Das Bundesarbeitsgericht (BAG) ist sodann der Gesetzgebung zuvorgekommen. In einer unterwarteten Entscheidung hat sich das BAG zu der Arbeitszeiterfassung geäußert.

Das Bundesarbeitsgericht hat mit Beschluss vom 13. September 2022, Az. 1 ABR 22/21, entschieden, dass der Arbeitgeber nach § 3 Abs. 2 Nr. 1 ArbSchG verpflichtet ist, ein System einzuführen, mit dem die von den Arbeitnehmern geleistete Arbeitszeit erfasst werden kann. Aufgrund dieser gesetzlichen Pflicht kann der Betriebsrat die Einführung eines Systems der (elektronischen) Arbeitszeiterfassung im Betrieb nicht mithilfe der Einigungsstelle erzwingen. Ein entsprechendes Mitbestimmungsrecht nach § 87 BetrVG besteht nur, wenn und soweit die betriebliche Angelegenheit nicht schon gesetzlich geregelt ist.

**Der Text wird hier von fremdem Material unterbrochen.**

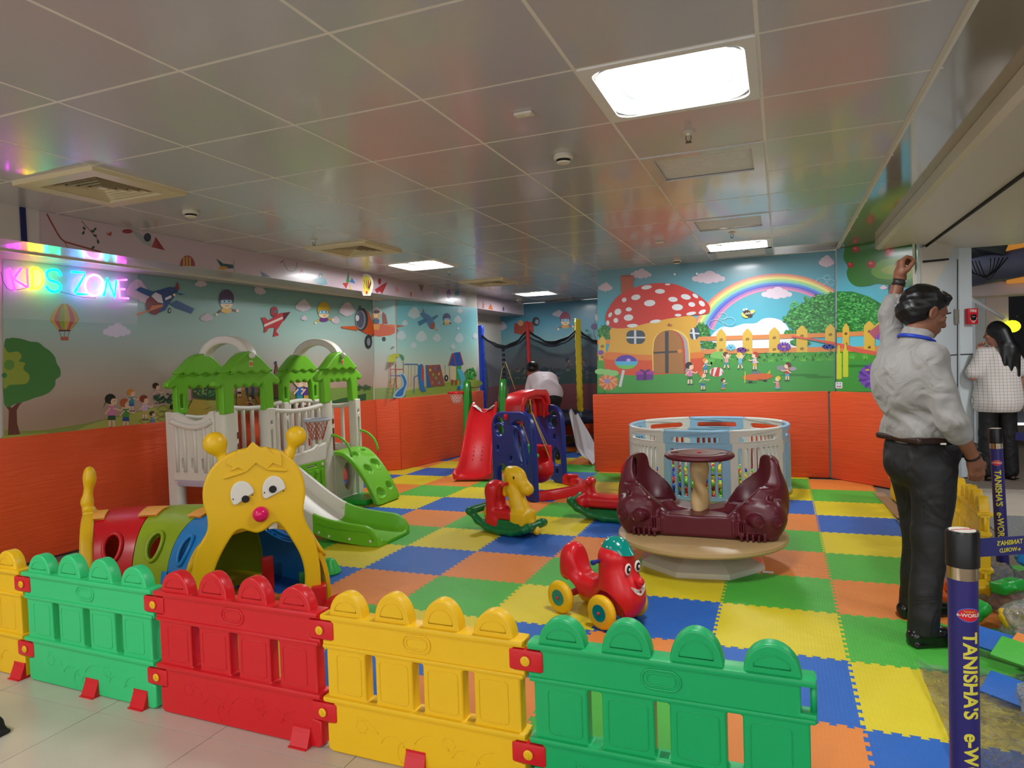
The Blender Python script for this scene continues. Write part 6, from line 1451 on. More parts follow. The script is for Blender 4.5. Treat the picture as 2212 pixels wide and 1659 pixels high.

Das BAG hat demnach entschieden, dass bereits jetzt eine Verpflichtung zur Arbeitszeiterfassung besteht und durch den Betriebsrat auch durchsetzbar ist.

Die wichtigsten Aussagen des Bundesarbeitsgerichts zur Arbeitszeiterfassung sind:

Die Verpflichtung zur Erfassung der Arbeitszeit gilt demnach ab sofort.

Es müssen der Beginn, das Ende und damit die Dauer der Arbeitszeit erfasst werden.

Es gibt keine Vorgaben wie die Erfassung der Arbeitszeit zu erfolgen hat.

Die Pflicht zur Arbeitszeiterfassung gilt für alle Arbeitnehmer, wohl aber nicht für leitende Angestellte.

Arbeitgeber sind demnach verpflichtet, die Arbeitszeit ihrer Arbeitnehmer zu erfassen. Von Seiten der Bundesregierung könnte jedoch noch nachgefasst werden. Es besteht noch die Möglichkeit, dass die Bundesregierung eine gesetzliche Regelung nachschiebt und so von der Regelungsmöglichkeit Gebrauch macht und zum Beispiel Kleinbetriebe aus dieser Verpflichtung herausnimmt.

Aktuell ist dies aber noch nicht passiert, so dass die ausgeführten Grundsätze zur Anwendung kommen. Eine Arbeitszeiterfassung sollte somit erfolgen.